Making Time vs Finding Time from A Principal's Reflections by Eric Sheninger

One of the most utilized excuses in education when it comes to change is lack of time. At one point or another, we have all used the time excuse when it comes to our professional work.  With all of the mandates and directives that are thrown our way, time becomes a relatively easy scapegoat when it comes to skirting the issue of change. Whether it be in the form of endless piles of paperwork, never ending observations, meetings with parents, attending events, developing a master schedule, or constructing a school budget – there never seemed like enough time in my day to even get those responsibilities done. It is never easy in the role of a teacher either. Lesson planning, grading, meeting with students before/after school, running clubs, and coaching all take up a great deal of their time as well.  Time is the number one enemy of needed change and improvement in my opinion.

Let’s face the perceived fact that there will never be enough time in any of our days to get everything done.  Or is there? Regardless of your respective role in education, time will always be your enemy if you look at it with a fixed as opposed to a growth mindset. This is where you need to focus less on finding time and more on making time to complete necessary tasks that are not only required, but also ones that will allow you to grow, innovate, and develop more of a passion for your work. Before getting to this point you must look at how you currently utilize the time you have. In my case I was more of a manager as opposed to a leader. In response I began to either delegate the managerial aspects of my position as a principal to my assistants or I just got rid of obligatory routines shrouded in monotony such as certain meetings.  For teachers it is important to look at how time is spent during areas of opportunity during the day (i.e. prep periods, lunch) to see where a growth mindset can be employed.  

No matter how you slice it the time game will always be challenging, but there is hope. First and foremost, make the time to learn, grown, and get better as opposed to finding the time.  There is nothing more important to an educator, outside of working with kids, than professional learning. Carve out some time each day if possible. Through social media aPersonal Learning Network (PLN) provides a great antidote to the age-old time excuse. You can now learn anywhere, with anyone, at anytime you want for free.  While online consider making some time to learn and then apply a new skill while earning a digital badge to acknowledge your informal learning.  As great as a PLN is to professional growth, make the time to connect face to face with colleagues at conferences and workshops. Hands-on learning and networking experiences are invaluable to any educator who aspires to and models life-long learning.

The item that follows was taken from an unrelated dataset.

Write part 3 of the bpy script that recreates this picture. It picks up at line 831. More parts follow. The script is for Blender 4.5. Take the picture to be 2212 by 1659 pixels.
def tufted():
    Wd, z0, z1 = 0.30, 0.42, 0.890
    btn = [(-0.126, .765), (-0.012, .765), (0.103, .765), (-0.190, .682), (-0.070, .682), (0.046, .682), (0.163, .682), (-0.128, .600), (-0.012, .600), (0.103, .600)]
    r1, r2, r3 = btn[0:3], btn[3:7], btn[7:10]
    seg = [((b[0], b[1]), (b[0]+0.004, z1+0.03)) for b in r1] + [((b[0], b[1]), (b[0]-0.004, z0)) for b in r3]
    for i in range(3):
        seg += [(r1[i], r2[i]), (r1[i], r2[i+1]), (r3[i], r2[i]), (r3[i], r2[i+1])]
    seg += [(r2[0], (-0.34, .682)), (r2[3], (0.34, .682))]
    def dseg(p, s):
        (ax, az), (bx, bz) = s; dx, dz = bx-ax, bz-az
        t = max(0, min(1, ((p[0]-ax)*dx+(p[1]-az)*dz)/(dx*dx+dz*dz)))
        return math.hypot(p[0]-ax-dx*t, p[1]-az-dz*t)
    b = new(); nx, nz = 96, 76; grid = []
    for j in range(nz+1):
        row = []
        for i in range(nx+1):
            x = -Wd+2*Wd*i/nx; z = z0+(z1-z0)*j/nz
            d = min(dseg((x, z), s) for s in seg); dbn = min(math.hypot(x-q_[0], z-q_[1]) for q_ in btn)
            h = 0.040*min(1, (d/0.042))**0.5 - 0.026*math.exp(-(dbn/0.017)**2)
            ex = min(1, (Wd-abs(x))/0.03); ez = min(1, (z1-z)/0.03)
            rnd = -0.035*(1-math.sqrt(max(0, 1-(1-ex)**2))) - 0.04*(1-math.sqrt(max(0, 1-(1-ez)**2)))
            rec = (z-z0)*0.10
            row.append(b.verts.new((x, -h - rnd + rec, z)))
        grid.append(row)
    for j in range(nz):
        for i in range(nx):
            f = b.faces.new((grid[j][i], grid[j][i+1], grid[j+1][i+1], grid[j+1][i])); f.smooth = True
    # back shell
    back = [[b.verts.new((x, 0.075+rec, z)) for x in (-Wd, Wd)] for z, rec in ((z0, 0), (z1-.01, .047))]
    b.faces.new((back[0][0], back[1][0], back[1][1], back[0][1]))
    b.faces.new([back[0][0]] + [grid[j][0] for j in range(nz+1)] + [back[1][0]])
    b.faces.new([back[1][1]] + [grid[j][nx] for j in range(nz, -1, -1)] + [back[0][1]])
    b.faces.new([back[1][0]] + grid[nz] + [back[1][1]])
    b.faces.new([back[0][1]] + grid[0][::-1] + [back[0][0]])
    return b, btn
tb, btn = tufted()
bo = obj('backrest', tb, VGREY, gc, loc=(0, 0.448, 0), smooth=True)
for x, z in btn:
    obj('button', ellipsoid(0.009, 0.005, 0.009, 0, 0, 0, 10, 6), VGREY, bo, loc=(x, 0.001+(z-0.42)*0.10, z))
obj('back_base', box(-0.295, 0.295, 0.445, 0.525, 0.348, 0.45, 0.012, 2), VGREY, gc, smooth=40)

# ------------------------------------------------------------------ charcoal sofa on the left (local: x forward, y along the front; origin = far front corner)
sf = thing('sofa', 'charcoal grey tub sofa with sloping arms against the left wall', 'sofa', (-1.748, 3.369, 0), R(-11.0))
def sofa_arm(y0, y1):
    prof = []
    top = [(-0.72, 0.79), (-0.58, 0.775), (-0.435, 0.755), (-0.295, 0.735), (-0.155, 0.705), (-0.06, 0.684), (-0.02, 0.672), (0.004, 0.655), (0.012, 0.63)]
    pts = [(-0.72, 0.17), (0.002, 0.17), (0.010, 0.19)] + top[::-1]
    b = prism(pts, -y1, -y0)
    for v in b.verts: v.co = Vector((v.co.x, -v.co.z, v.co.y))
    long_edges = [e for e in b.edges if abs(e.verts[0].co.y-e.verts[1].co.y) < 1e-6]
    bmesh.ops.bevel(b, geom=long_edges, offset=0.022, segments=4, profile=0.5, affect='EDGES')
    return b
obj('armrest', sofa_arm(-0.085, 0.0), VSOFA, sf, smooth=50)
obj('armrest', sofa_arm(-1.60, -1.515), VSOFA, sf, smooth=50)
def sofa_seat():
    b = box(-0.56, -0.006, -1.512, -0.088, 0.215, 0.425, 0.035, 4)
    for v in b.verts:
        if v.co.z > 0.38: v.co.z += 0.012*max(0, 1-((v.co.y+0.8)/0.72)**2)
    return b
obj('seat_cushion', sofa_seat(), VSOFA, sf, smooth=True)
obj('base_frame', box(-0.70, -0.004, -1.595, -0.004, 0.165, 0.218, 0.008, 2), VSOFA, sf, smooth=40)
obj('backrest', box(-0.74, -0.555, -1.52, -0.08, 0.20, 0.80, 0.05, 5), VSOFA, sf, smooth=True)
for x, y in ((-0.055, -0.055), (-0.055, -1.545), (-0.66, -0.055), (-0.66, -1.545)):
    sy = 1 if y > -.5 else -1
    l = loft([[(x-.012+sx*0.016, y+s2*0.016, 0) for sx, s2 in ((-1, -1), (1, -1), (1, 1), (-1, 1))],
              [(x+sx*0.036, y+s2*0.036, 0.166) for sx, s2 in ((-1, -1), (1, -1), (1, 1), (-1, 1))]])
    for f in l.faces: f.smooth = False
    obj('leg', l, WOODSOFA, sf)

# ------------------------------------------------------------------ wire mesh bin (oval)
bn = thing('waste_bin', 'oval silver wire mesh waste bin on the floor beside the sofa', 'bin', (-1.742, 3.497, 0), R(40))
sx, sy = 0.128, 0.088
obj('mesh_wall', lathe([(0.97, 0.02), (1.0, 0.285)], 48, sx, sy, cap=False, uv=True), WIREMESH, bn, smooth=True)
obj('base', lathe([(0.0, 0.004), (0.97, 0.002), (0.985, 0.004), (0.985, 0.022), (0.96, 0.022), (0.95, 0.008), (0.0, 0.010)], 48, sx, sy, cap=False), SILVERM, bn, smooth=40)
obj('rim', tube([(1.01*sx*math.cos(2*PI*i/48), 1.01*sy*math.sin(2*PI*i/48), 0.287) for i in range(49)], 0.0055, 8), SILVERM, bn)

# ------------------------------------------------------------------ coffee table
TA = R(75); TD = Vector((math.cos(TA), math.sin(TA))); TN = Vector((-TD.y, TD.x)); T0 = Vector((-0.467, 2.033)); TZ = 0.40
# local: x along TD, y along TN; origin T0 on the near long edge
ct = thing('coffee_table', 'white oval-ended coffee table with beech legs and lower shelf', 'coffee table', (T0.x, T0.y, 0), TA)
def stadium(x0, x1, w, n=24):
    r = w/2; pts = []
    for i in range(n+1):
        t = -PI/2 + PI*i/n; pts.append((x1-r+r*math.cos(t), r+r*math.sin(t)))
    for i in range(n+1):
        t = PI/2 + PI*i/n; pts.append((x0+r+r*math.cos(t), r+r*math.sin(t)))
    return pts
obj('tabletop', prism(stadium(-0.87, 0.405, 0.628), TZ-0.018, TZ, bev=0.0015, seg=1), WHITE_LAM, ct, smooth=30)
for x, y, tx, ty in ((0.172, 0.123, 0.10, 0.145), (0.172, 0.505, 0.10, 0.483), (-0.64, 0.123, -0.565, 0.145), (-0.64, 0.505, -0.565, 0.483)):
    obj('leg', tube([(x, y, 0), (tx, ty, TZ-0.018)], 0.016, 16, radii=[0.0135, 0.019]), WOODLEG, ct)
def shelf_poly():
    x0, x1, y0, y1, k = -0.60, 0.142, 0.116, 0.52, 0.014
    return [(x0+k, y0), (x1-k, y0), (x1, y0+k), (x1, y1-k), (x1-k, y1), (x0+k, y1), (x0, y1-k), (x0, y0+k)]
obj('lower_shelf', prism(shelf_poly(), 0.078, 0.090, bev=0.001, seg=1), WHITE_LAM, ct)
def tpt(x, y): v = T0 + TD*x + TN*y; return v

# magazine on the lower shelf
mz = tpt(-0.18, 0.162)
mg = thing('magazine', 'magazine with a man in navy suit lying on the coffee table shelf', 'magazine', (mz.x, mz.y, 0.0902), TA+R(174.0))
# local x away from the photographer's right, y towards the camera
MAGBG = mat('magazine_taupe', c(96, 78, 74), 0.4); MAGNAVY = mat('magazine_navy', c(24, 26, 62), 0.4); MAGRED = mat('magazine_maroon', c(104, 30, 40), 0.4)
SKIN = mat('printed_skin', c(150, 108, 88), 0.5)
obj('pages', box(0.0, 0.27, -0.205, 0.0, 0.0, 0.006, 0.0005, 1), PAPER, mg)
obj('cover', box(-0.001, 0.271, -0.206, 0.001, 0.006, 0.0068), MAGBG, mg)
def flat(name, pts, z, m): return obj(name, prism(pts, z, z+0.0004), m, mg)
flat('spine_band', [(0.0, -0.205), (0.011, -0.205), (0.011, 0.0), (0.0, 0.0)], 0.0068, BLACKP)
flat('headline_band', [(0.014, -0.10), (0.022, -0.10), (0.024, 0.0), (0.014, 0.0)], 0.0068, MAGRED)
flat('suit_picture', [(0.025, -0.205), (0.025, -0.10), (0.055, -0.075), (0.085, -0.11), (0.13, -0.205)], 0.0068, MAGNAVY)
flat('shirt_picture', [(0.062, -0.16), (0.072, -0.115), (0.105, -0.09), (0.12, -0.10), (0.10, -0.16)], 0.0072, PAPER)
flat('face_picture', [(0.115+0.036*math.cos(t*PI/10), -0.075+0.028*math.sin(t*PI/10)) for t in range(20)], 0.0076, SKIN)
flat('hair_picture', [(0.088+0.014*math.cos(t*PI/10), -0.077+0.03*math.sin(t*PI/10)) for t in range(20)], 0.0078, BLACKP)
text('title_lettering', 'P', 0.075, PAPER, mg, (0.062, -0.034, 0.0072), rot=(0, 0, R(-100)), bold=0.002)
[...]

If you are an educational leader one of your responsibilities is to take the time excuse away from your staff.  Consider flipping your faculty meetings.  This concept is based on the popular flipped classroom model. When flipping a faculty meeting teachers are given informational items to read and view in advance. This results in a shift from a leader-driven meeting to one where leadership is distributed. Instead of reviewing items off an agenda, time is spent more creatively as teachers take on a more active, creative role. For example, a short video outlining the agenda items can be created and viewed by teachers beforehand. Or articles and data sets can be distributed prior to the meeting for staff to review.  Actual meeting time can then be dedicated to analyzing data, developing common assessments, making policy revisions, discussing and/or modeling effective pedagogical techniques, or engaging in hands-on technology trainings.  Either way time is made available for all staff to do things on a consistent basis that normally fall by the wayside. To learn more about flipped leadership check out the latest book by Peter DeWitt.

Another way leaders can make time for teachers to engage in professional learning is to look for and then take advantage of opportunities embedded in the school schedule. During my tenure as principal I cut all non-instructional duties in half that each teacher had by contract to create the Professional Growth Period (PGP). This essentially freed up every single teacher at least two periods a week to engage in professional learning experiences that he/she was passionate about. You can read more about the journey to implement this initiative HERE

In 2015 and beyond how will you make time for yourself and others to grow and innovate?